In the Palestinian enclave, there were no reports of any deaths for the first time since Thursday, when Israel launched a wave of air strikes in retaliation for an anti–tank missile attack on an Israeli school bus.
Only around a dozen shots were fired at Israel after the deaths of 18 Palestinians, half of them civilians, in the deadliest confrontation since Israel's devastating new year assault on the territory in 2008–2009.
Hamas, which controls the Gaza Strip, said militants were firing rockets in response to Israel's April 2 killing of three senior members of the Islamist movement.
But the confrontation eased on Sunday after Defence Minister Ehud Barak said Israel was ready to end its military action, if Hamas and other armed groups stopped firing.
"If they cease firing, we'll cease firing," he said. "We will act along the lines of what happens on the ground," added Barak, who indefinitely postponed a trip to Washington as violence escalated.
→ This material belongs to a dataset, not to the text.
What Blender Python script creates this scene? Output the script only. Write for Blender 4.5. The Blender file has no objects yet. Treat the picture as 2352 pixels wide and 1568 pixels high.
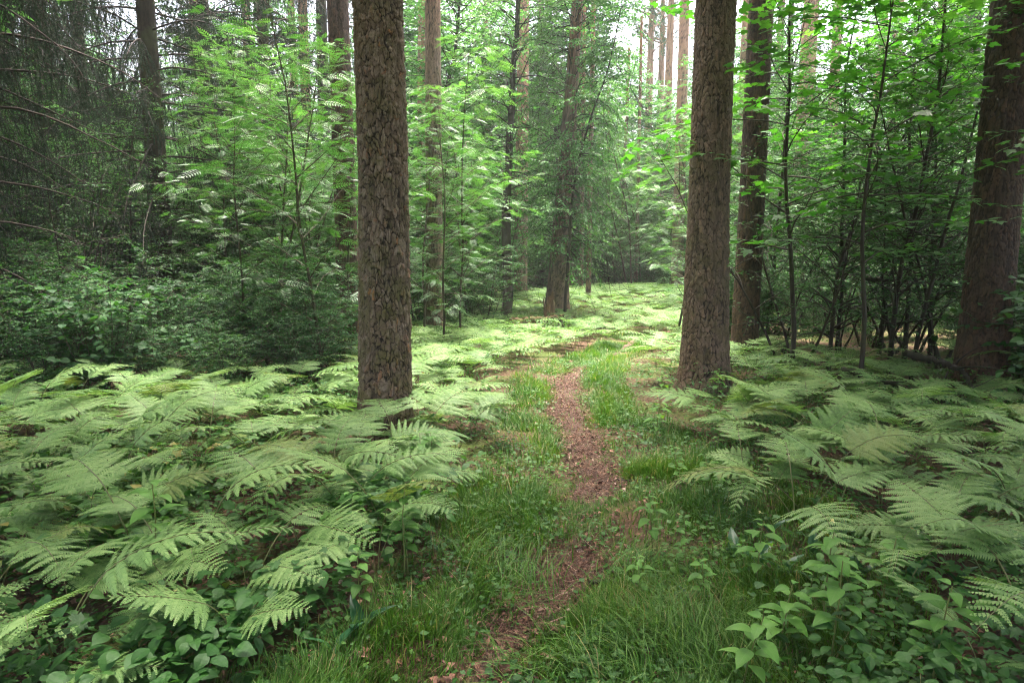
import bpy, math, random
import numpy as np

R = math.radians
PI = math.pi
SC = bpy.context.scene
COL = SC.collection

# ------------------------------------------------------------------ camera, sky, sun, exposure
EYE = 1.35
PITCH = R(6.7)
cam_data = bpy.data.cameras.new('camera')
cam_data.lens = 24.0
cam_data.sensor_width = 36.0
cam_data.clip_start = 0.02
cam_data.clip_end = 2000.0
cam = bpy.data.objects.new('camera', cam_data)
COL.objects.link(cam)
cam.location = (0, 0, EYE)
cam.rotation_euler = (R(90) - PITCH, 0, 0)
SC.camera = cam

SUN_ELEV, SUN_AZ = R(78), R(8)          # azimuth measured from +Y (straight ahead) towards +X
world = bpy.data.worlds.new('World')
SC.world = world
world.use_nodes = True
wn = world.node_tree.nodes
bg = next(n for n in wn if n.type == 'BACKGROUND')
sky = wn.new('ShaderNodeTexSky')
sky.sky_type = 'NISHITA'
sky.sun_disc = False
sky.sun_elevation = SUN_ELEV
sky.sun_rotation = SUN_AZ
sky.air_density = 1.0
sky.dust_density = 10.0
sky.ozone_density = 0.0
world.node_tree.links.new(sky.outputs[0], bg.inputs[0])
bg.inputs[1].default_value = 0.09

sun_data = bpy.data.lights.new('sun', 'SUN')
sun_data.energy = 1.5
sun_data.angle = R(18)
sun_data.color = (1.0, 0.985, 0.95)
sun = bpy.data.objects.new('sun', sun_data)
COL.objects.link(sun)
sun.rotation_euler = (R(90) - SUN_ELEV, 0, PI - SUN_AZ)

SC.render.engine = 'CYCLES'
SC.view_settings.view_transform = 'Standard'
SC.view_settings.look = 'None'
SC.view_settings.exposure = 3.92
SC.view_settings.gamma = 1.0
SC.view_settings.use_curve_mapping = False
cy = SC.cycles
cy.max_bounces = 8
cy.diffuse_bounces = 5
cy.glossy_bounces = 2
cy.transmission_bounces = 5
cy.volume_bounces = 1
cy.transparent_max_bounces = 4
cy.caustics_reflective = False
cy.caustics_refractive = False
cy.sample_clamp_indirect = 6.0
cy.use_denoising = True
cy.denoising_prefilter = 'NONE'
cy.use_adaptive_sampling = False
cy.filter_width = 1.15

# ------------------------------------------------------------------ helpers: pixels, noise
CP, SP = math.cos(PITCH), math.sin(PITCH)
FPX = 1568.0                              # focal length in pixels of a 2352-wide picture


def hash2(ix, iy, seed=0):
    ix = np.asarray(ix).astype(np.int64)
    iy = np.asarray(iy).astype(np.int64)
    h = (ix * 374761393 + iy * 668265263 + seed * 1442695041) & 0xFFFFFFFF
    h = ((h ^ (h >> 13)) * 1274126177) & 0xFFFFFFFF
    h = ((h ^ (h >> 16)) * 2246822519) & 0xFFFFFFFF
    return ((h ^ (h >> 15)) & 0xFFFFFF) / float(0x1000000)


def vnoise(x, y, seed=0):
    x = np.asarray(x, float); y = np.asarray(y, float)
    ix = np.floor(x); iy = np.floor(y)
    fx = x - ix; fy = y - iy
    fx = fx * fx * (3 - 2 * fx); fy = fy * fy * (3 - 2 * fy)
    a = hash2(ix, iy, seed); b = hash2(ix + 1, iy, seed)
    c = hash2(ix, iy + 1, seed); d = hash2(ix + 1, iy + 1, seed)
    return (a * (1 - fx) + b * fx) * (1 - fy) + (c * (1 - fx) + d * fx) * fy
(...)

It was the first time that an Israeli minister had floated the possibility of a ceasefire since the latest violence erupted.
In Cairo, the Arab League said it would call on the United Nations to impose a no–fly zone over Gaza after Israeli Prime Minister Benjamin Netanyahu warned that continued rocket fire by Gaza militants would be dealt with harshly.
"If the criminal attacks against the Israeli military and civilians continue, Israel will respond with even more force," he told reporters at the beginning of the weekly cabinet meeting.
Hamas and other armed groups in Gaza had previously announced a unilateral truce that unravelled before it had a chance to take hold, with militants firing dozens of rockets and mortar rounds into southern Israel.
But on Saturday, a senior Israeli security official said Hamas's political wing had asked Israel for a ceasefire.
"The political branch of Hamas has sent a message asking for an Israeli ceasefire" in exchange for a halt to Palestinian attacks, the official told AFP on condition of anonymity.
Hamas spokesman Sami Abu Zuhri said on Sunday that the group would be willing to stop firing if Israel announced a ceasefire.
"The ball is in the court of the occupation," Abu Zuhri told AFP. "Our message to the occupation is that a truce will be met with a truce.
"We are not interested in escalation and the Palestinian factions are defending themselves and the Palestinian people in the face of Israeli escalation," he said.
The armed wing of the Islamic Jihad movement in Gaza said it would also be willing to commit to a bilateral ceasefire with Israel.
But rockets and mortar rounds continued to hit Israeli territory on Sunday, with an Israeli military spokeswoman saying that by late afternoon around 10 projectiles had been fired.
On Saturday, Hamas declared a state of emergency in the face of the deadly Israeli reprisals.
In Cairo, Arab League chief Amr Mussa said on Sunday the organisation would ask the UN Security Council to impose a no–fly zone over Gaza.
Mussa told an emergency meeting of Arab League envoys that "the Arab bloc in the United Nations has been directed to ask for the convention of the Security Council to stop the Israeli aggression on Gaza and impose a no–fly zone."
The current confrontation is the deadliest since Israel's Operation Cast Lead claimed the lives of some 1,400 Palestinians in Gaza –– more than half civilians –– and 13 Israelis, including 10 soldiers.
It has been the first test of Israel's newly deployed Iron Dome short–range defence system, which the military said has successfully intercepted several Grad rockets fired from Gaza.
Netanyahu later paid a visit to a military post near the southern city of Ashkelon where the defence system, the first of its kind in the world, is deployed.
"Iron Dome is an impressive technological achievement. Israel has reached a (technological) breakthrough. But we cannot defend every house, every facility and every site in Israel," he was quoted as saying in a statement.
Israeli media reported the United States has promised the Jewish state $205 million to fund an additional four Iron Dome batteries.